Letting it all hang out has never seemed an attractive rule for life. Discretion seems a better ambition. Pettiness, irritations and ill-considered prejudices are best kept hidden. Even hopes and loves and dreams are best exposed judiciously, and the same is true of flesh. Manners and thoughtfulness are as essential as clothes. Private life requires privacy and nudity should rarely arrive in one's life unrequested.
Decades ago, a friend held his stag weekend in Madrid. He had some excuse for this, beyond the attractions of the city, since his fiancée was Spanish.
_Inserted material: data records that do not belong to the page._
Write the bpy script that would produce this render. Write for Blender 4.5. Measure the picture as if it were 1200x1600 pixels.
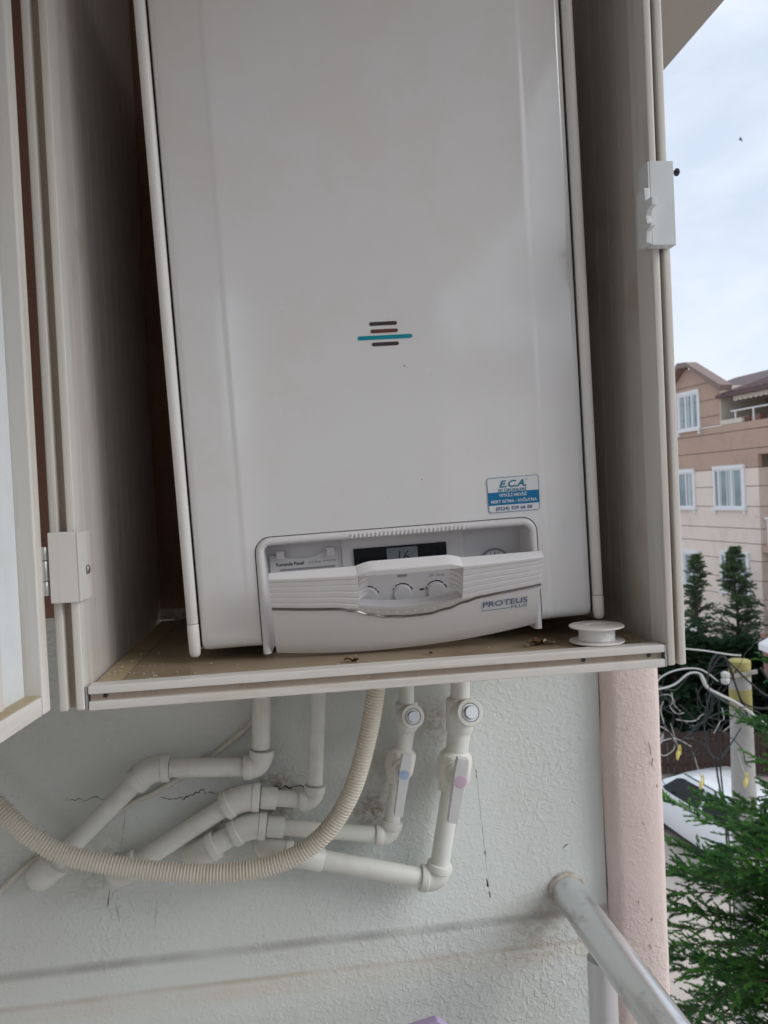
import bpy, bmesh, math, random
from mathutils import Vector, Matrix, Euler
for o in list(bpy.data.objects): bpy.data.objects.remove(o)
scene = bpy.context.scene
COL = scene.collection
R = math.radians
rnd = random.Random(7)

# ------------------------------------------------------------------ camera
cam = bpy.data.cameras.new('camera')
cam.sensor_fit = 'VERTICAL'; cam.sensor_height = 36.0; cam.lens = 27.0
cam.clip_start = 0.01; cam.clip_end = 3000
cam.dof.use_dof = True; cam.dof.focus_distance = 0.84; cam.dof.aperture_fstop = 13.0
cam_o = bpy.data.objects.new('camera', cam); COL.objects.link(cam_o)
yaw, pitch, roll = R(6.8), R(-1.2), R(2.65)
fwd = Vector((math.sin(yaw) * math.cos(pitch), math.cos(yaw) * math.cos(pitch), math.sin(pitch)))
r0 = Vector((math.cos(yaw), -math.sin(yaw), 0)); u0 = r0.cross(fwd)
right = r0 * math.cos(roll) - u0 * math.sin(roll); up = right.cross(fwd)
m = Matrix((right, up, -fwd)).transposed().to_4x4(); m.translation = (0, -1.12, 1.55)
cam_o.matrix_world = m
scene.camera = cam_o
scene.render.resolution_x = 768; scene.render.resolution_y = 1024
scene.render.engine = 'CYCLES'
scene.cycles.max_bounces = 8; scene.cycles.diffuse_bounces = 5

# ------------------------------------------------------------------ sky, sun, exposure
SUN_EL, SUN_AZ = R(33), R(114)          # azimuth from +Y towards +X
world = bpy.data.worlds.new('World'); scene.world = world; world.use_nodes = True
wn, wl = world.node_tree.nodes, world.node_tree.links
wn.clear()
wout = wn.new('ShaderNodeOutputWorld'); bg = wn.new('ShaderNodeBackground'); bg.inputs[1].default_value = 0.10
sky = wn.new('ShaderNodeTexSky'); sky.sky_type = 'NISHITA'; sky.sun_disc = False
sky.sun_elevation = SUN_EL; sky.sun_rotation = SUN_AZ; sky.air_density = 1.0; sky.dust_density = 2.0
tc = wn.new('ShaderNodeTexCoord'); mp = wn.new('ShaderNodeMapping'); mp.inputs['Scale'].default_value = (1.5, 1.5, 3.0)
mp.inputs['Location'].default_value = (0.35, 0.2, 0.1)
nz = wn.new('ShaderNodeTexNoise'); nz.inputs['Scale'].default_value = 2.3; nz.inputs['Detail'].default_value = 7
nz.inputs['Roughness'].default_value = 0.55; nz.inputs['Distortion'].default_value = 0.5
rp = wn.new('ShaderNodeValToRGB'); rp.color_ramp.elements[0].position = 0.36; rp.color_ramp.elements[1].position = 0.62
rp.color_ramp.elements[0].color = (4.4, 5.05, 6.0, 1); rp.color_ramp.elements[1].color = (5.7, 6.1, 6.7, 1)
mx = wn.new('ShaderNodeMix'); mx.data_type = 'RGBA'; mx.inputs[0].default_value = 0.94
wl.new(tc.outputs['Generated'], mp.inputs[0]); wl.new(mp.outputs[0], nz.inputs['Vector'])
wl.new(nz.outputs['Fac'], rp.inputs[0])
wl.new(sky.outputs[0], mx.inputs[6]); wl.new(rp.outputs[0], mx.inputs[7])
wl.new(mx.outputs[2], bg.inputs[0]); wl.new(bg.outputs[0], wout.inputs[0])
sun = bpy.data.lights.new('sun', 'SUN'); sun.energy = 1.1; sun.angle = R(40); sun.color = (1.0, 0.99, 0.975)
sun_o = bpy.data.objects.new('sun', sun); COL.objects.link(sun_o)
sd = Vector((math.sin(SUN_AZ) * math.cos(SUN_EL), math.cos(SUN_AZ) * math.cos(SUN_EL), math.sin(SUN_EL)))
sun_o.rotation_euler = (-sd).to_track_quat('-Z', 'Y').to_euler(); sun_o.location = (6, -5, 6)
scene.view_settings.view_transform = 'Standard'; scene.view_settings.look = 'None'
scene.view_settings.exposure = 0.68; scene.view_settings.gamma = 1.0

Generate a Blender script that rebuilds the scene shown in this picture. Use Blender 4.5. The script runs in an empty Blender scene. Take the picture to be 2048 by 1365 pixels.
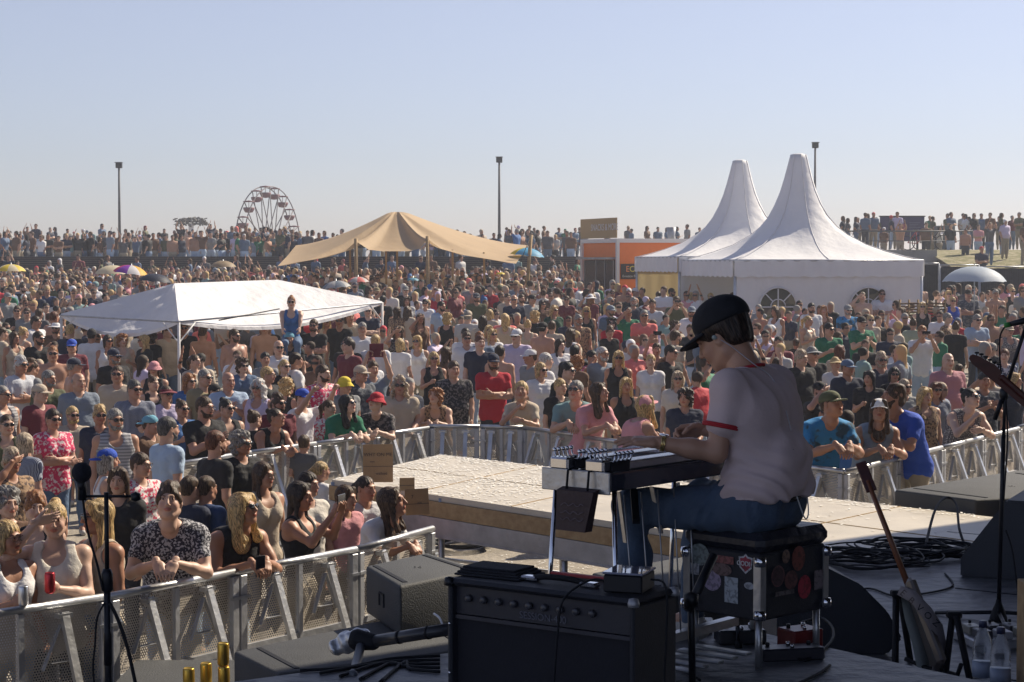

He explained to her some of the traditions of British stag weekends, and that he felt a moral obligation to provide the sight of female flesh to his friends. She suggested we all went swimming one afternoon in an outdoor pool, where the normal Spanish presence of topless sunbathers would tick the box. They ignored us as much as we did them, and the debt to vulgar tradition was paid. Without a grim late-night visit to a strip club – an experience high on my list of those I plan to die without – I rose the next morning sufficiently fresh to visit the Prado. The Goyas were marvellous.
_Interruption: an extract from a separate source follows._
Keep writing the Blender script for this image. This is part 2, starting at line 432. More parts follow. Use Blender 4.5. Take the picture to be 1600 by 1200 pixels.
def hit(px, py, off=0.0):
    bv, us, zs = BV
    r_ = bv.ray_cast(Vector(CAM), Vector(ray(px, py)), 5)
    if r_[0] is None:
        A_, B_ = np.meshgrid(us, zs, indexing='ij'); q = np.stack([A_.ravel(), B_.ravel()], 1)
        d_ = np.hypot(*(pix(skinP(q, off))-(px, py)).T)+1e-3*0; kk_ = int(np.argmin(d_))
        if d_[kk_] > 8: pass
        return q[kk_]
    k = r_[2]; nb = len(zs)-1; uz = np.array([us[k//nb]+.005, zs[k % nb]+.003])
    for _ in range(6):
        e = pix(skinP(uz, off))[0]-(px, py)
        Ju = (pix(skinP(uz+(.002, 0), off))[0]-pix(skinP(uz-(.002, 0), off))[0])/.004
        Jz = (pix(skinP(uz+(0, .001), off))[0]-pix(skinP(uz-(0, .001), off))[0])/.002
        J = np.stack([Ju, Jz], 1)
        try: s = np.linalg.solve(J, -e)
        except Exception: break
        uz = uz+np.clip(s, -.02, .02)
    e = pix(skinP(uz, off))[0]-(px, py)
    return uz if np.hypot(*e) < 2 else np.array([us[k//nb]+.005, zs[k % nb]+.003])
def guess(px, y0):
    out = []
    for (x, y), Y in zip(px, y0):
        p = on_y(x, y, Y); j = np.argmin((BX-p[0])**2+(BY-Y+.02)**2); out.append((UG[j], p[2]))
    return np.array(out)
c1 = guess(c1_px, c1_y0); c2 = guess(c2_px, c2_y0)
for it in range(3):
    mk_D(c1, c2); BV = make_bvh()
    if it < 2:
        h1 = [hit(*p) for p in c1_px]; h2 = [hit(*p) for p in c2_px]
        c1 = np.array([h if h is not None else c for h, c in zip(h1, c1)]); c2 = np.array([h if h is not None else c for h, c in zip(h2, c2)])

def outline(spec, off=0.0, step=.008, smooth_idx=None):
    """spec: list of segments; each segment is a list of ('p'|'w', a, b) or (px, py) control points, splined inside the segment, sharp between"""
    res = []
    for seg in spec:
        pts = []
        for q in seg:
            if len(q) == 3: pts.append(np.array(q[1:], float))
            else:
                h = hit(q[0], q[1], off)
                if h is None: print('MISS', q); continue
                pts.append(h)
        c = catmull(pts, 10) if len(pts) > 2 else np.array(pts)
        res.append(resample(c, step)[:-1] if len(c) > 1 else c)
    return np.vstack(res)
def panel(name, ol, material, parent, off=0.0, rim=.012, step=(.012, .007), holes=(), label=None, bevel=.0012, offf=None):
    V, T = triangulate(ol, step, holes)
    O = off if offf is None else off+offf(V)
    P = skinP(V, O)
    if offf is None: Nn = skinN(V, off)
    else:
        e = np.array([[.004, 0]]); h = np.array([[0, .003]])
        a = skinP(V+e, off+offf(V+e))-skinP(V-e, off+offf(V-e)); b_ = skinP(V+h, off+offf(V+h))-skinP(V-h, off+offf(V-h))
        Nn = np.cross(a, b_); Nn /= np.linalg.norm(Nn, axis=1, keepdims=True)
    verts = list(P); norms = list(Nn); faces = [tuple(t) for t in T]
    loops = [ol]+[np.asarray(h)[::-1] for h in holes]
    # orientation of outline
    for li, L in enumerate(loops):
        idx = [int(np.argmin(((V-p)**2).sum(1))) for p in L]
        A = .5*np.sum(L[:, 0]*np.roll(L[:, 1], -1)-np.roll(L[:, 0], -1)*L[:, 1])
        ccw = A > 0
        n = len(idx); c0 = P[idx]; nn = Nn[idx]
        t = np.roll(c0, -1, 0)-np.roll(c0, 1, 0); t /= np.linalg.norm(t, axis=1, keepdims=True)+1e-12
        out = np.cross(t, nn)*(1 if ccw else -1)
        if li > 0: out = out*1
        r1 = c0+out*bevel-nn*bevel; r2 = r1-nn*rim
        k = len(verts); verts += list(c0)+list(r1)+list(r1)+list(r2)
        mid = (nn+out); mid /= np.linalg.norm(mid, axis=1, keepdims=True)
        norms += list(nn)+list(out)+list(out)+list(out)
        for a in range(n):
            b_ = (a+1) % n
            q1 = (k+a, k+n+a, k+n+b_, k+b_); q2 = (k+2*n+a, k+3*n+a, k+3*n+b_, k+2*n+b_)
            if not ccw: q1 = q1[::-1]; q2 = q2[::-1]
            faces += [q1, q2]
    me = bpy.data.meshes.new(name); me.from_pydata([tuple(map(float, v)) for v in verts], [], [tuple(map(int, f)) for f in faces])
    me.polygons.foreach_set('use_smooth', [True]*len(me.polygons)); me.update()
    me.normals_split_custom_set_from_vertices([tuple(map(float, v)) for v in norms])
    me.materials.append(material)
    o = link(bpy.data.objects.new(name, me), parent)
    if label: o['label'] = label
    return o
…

I cannot find it in my heart to be glad that strip clubs exist – some things cross the line from bad taste to irretrievably mistaken – but that nude beaches continue to thrive gladdens my sour heart. De gustibus non est disputandum, goes the proverb; there's no arguing about taste. Yet was it Nietzsche – not a known authority on public nudity – who responded that life is nothing but an endlessly fascinating argument about taste? Something to it, I suspect.
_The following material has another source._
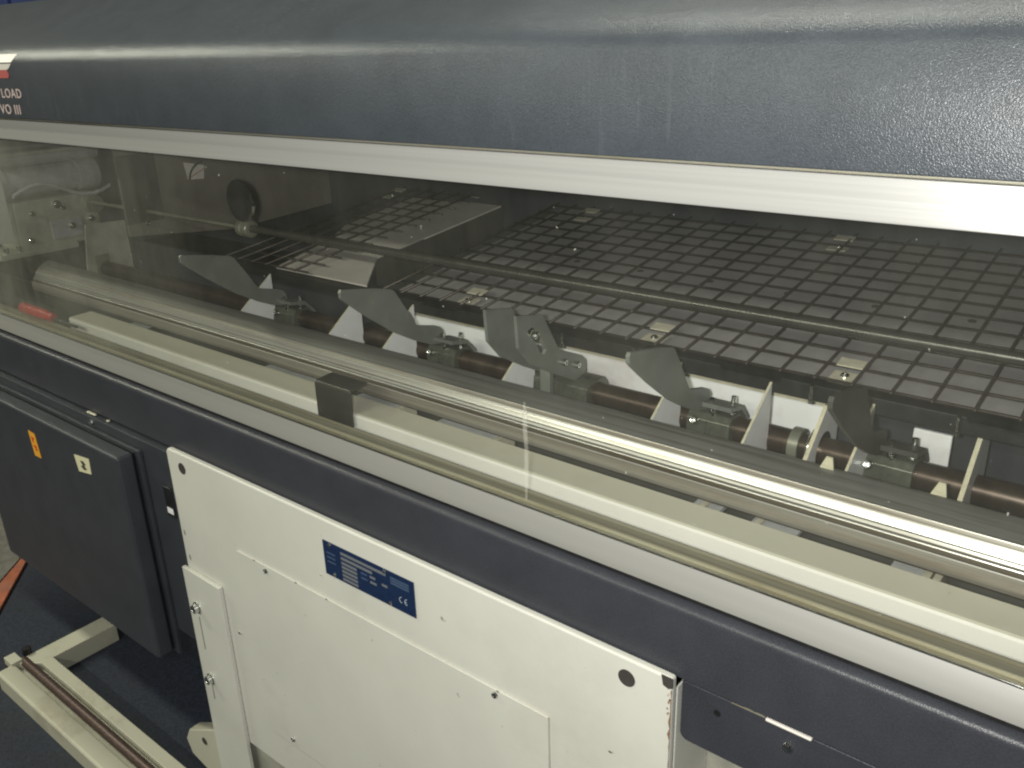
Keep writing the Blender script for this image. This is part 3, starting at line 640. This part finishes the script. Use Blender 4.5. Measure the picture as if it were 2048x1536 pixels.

It is a cliché to say that life would be dull if we were all the same; a truism that the danger of this coming to pass is reassuringly low. Gerard Manley Hopkins's 'Pied Beauty' praised variety:
Glory be to God for dappled things –
For skies of couple-colour as a brinded cow;
For rose-moles all in stipple upon trout that swim;
Like Nietzsche, possibly Hopkins wasn't thinking of nudist beaches specifically. But variety in our tastes and our choices is the stuff of life. 'For what do we live, but to make sport for our neighbours,' says Jane Austen's Mr Bennet, 'and laugh at them in our turn?' That there exist people whose idea of a good time is taking off their clothes to get sun on their genitals and sand in their crevices is worth celebrating. Ideally, from a distance.